## TO BE DONE
Return all of the data exactly as given.

## PROVIDED DATA

· · · · ·

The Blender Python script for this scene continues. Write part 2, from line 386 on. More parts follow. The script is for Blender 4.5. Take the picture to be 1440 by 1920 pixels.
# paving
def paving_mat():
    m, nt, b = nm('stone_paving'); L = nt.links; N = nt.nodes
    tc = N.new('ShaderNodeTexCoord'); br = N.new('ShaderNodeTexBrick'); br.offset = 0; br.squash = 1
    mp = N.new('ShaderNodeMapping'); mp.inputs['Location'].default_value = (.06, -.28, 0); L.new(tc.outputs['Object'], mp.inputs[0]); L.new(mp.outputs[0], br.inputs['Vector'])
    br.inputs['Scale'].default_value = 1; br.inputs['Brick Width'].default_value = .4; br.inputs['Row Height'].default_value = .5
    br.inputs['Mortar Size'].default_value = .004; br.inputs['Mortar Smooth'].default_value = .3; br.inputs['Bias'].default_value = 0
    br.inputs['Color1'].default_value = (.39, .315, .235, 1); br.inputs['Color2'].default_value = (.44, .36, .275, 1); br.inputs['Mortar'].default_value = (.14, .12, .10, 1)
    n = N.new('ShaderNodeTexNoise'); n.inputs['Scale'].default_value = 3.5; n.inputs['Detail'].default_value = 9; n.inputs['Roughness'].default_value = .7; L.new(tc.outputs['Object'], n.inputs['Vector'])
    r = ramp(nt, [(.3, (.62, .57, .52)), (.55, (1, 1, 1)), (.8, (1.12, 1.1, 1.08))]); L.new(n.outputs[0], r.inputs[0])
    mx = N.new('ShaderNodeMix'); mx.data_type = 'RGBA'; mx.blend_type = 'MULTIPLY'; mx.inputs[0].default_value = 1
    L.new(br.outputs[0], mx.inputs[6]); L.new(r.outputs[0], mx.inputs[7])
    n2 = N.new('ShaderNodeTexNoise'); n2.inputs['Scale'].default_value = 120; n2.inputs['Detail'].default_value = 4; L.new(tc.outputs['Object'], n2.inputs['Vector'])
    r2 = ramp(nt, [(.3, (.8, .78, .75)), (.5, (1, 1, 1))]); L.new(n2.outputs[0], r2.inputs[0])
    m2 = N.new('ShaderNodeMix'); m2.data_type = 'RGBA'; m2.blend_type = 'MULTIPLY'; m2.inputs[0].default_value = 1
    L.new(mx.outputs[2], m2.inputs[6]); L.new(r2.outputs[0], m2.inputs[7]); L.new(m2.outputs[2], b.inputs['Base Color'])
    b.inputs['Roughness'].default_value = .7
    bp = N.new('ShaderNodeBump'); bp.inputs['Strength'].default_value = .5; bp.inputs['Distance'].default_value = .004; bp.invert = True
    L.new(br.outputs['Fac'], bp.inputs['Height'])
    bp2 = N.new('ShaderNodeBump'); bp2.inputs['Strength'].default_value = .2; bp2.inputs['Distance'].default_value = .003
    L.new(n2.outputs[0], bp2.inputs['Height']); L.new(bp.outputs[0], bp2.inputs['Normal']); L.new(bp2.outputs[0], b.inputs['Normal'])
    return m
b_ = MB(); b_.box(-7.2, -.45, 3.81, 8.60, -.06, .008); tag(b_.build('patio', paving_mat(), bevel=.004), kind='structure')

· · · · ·

## ANSWER TO THE TASK
The Blender Python script for this scene continues. Write part 2, from line 386 on. More parts follow. The script is for Blender 4.5. Take the picture to be 1440 by 1920 pixels.
# paving
def paving_mat():
    m, nt, b = nm('stone_paving'); L = nt.links; N = nt.nodes
    tc = N.new('ShaderNodeTexCoord'); br = N.new('ShaderNodeTexBrick'); br.offset = 0; br.squash = 1
    mp = N.new('ShaderNodeMapping'); mp.inputs['Location'].default_value = (.06, -.28, 0); L.new(tc.outputs['Object'], mp.inputs[0]); L.new(mp.outputs[0], br.inputs['Vector'])
    br.inputs['Scale'].default_value = 1; br.inputs['Brick Width'].default_value = .4; br.inputs['Row Height'].default_value = .5
    br.inputs['Mortar Size'].default_value = .004; br.inputs['Mortar Smooth'].default_value = .3; br.inputs['Bias'].default_value = 0
    br.inputs['Color1'].default_value = (.39, .315, .235, 1); br.inputs['Color2'].default_value = (.44, .36, .275, 1); br.inputs['Mortar'].default_value = (.14, .12, .10, 1)
    n = N.new('ShaderNodeTexNoise'); n.inputs['Scale'].default_value = 3.5; n.inputs['Detail'].default_value = 9; n.inputs['Roughness'].default_value = .7; L.new(tc.outputs['Object'], n.inputs['Vector'])
    r = ramp(nt, [(.3, (.62, .57, .52)), (.55, (1, 1, 1)), (.8, (1.12, 1.1, 1.08))]); L.new(n.outputs[0], r.inputs[0])
    mx = N.new('ShaderNodeMix'); mx.data_type = 'RGBA'; mx.blend_type = 'MULTIPLY'; mx.inputs[0].default_value = 1
    L.new(br.outputs[0], mx.inputs[6]); L.new(r.outputs[0], mx.inputs[7])
    n2 = N.new('ShaderNodeTexNoise'); n2.inputs['Scale'].default_value = 120; n2.inputs['Detail'].default_value = 4; L.new(tc.outputs['Object'], n2.inputs['Vector'])
    r2 = ramp(nt, [(.3, (.8, .78, .75)), (.5, (1, 1, 1))]); L.new(n2.outputs[0], r2.inputs[0])
    m2 = N.new('ShaderNodeMix'); m2.data_type = 'RGBA'; m2.blend_type = 'MULTIPLY'; m2.inputs[0].default_value = 1
    L.new(mx.outputs[2], m2.inputs[6]); L.new(r2.outputs[0], m2.inputs[7]); L.new(m2.outputs[2], b.inputs['Base Color'])
    b.inputs['Roughness'].default_value = .7
    bp = N.new('ShaderNodeBump'); bp.inputs['Strength'].default_value = .5; bp.inputs['Distance'].default_value = .004; bp.invert = True
    L.new(br.outputs['Fac'], bp.inputs['Height'])
    bp2 = N.new('ShaderNodeBump'); bp2.inputs['Strength'].default_value = .2; bp2.inputs['Distance'].default_value = .003
    L.new(n2.outputs[0], bp2.inputs['Height']); L.new(bp.outputs[0], bp2.inputs['Normal']); L.new(bp2.outputs[0], b.inputs['Normal'])
    return m
b_ = MB(); b_.box(-7.2, -.45, 3.81, 8.60, -.06, .008); tag(b_.build('patio', paving_mat(), bevel=.004), kind='structure')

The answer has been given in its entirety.